Sunday, March 6, 2011

Saudi Arabia Bans Demonstrations

The US loves freedom, just as long as everybody stays nicely in
line, especially in oil producing nations.

After two weeks of demonstrations and protests, Saudi Arabia has officially banned protests in its country. And public protest will not be dealt with by police and military forces according to a statement released by the nation. After revolutions in Egypt, Tunisia and Libya, the Saudis are pushing to avoid the freedom bandwagon trooping through the Arab world. The country’s clerics announced that all protests are forbidden, saying “The correct way in sharia law of realizing common interest is by advising, which is what the Prophet Muhammad established.” The law is grouped in with regulations already in place banning political parties which they also claim not to be in keeping with Islamic law. Over 17,000 people joined two demonstrations this month in Saudi Arabia, the largest taking place on Friday.

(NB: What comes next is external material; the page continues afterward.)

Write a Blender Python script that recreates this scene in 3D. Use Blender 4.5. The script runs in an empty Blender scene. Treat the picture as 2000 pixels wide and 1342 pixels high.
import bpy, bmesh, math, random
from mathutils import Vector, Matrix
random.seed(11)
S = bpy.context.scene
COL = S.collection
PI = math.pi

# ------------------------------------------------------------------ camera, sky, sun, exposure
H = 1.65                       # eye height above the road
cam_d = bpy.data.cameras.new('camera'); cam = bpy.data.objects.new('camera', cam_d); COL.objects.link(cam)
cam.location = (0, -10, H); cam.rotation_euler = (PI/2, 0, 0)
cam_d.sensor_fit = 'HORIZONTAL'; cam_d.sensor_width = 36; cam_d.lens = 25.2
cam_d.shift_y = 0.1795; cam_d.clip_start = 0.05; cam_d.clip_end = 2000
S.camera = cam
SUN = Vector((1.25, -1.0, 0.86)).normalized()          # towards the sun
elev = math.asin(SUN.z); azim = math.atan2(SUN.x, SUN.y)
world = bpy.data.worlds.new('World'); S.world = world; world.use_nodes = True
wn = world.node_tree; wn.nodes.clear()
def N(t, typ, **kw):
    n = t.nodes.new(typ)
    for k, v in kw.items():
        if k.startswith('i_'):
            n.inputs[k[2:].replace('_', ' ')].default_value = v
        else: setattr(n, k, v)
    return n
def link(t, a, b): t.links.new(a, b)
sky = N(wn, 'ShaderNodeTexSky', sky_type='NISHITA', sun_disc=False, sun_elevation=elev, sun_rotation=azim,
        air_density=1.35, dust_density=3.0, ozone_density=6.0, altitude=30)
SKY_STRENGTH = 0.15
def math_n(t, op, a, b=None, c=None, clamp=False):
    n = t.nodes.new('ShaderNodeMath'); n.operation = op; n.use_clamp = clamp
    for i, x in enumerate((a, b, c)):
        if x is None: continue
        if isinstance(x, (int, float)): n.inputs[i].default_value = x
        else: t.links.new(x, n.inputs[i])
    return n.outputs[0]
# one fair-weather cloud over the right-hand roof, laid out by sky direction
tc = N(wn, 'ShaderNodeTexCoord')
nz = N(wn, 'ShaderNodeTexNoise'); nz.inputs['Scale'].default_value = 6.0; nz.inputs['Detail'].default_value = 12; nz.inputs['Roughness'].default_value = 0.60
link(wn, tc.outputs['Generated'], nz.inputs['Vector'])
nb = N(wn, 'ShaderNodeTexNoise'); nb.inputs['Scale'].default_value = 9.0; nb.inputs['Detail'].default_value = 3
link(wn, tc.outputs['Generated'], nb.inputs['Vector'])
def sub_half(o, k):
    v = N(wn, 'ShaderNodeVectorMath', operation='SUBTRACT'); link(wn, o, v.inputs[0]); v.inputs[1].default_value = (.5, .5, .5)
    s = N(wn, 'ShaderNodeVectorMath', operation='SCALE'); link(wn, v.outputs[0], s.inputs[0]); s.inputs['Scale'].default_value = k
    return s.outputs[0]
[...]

Facing them are the nation’s clerics who have sweeping powers in the nation, including the ability to run their own private police squads to enforce religious laws and prosecute those deemed to have violated those laws. After the Gulf War in 1991, some clerics pushed to force King Abdullah to allow an elected Parliament, though nothing in that area has evolved in the past twenty years. After demonstrations, Abdullah recently pledged an extra $37 billion to the citizens of his country.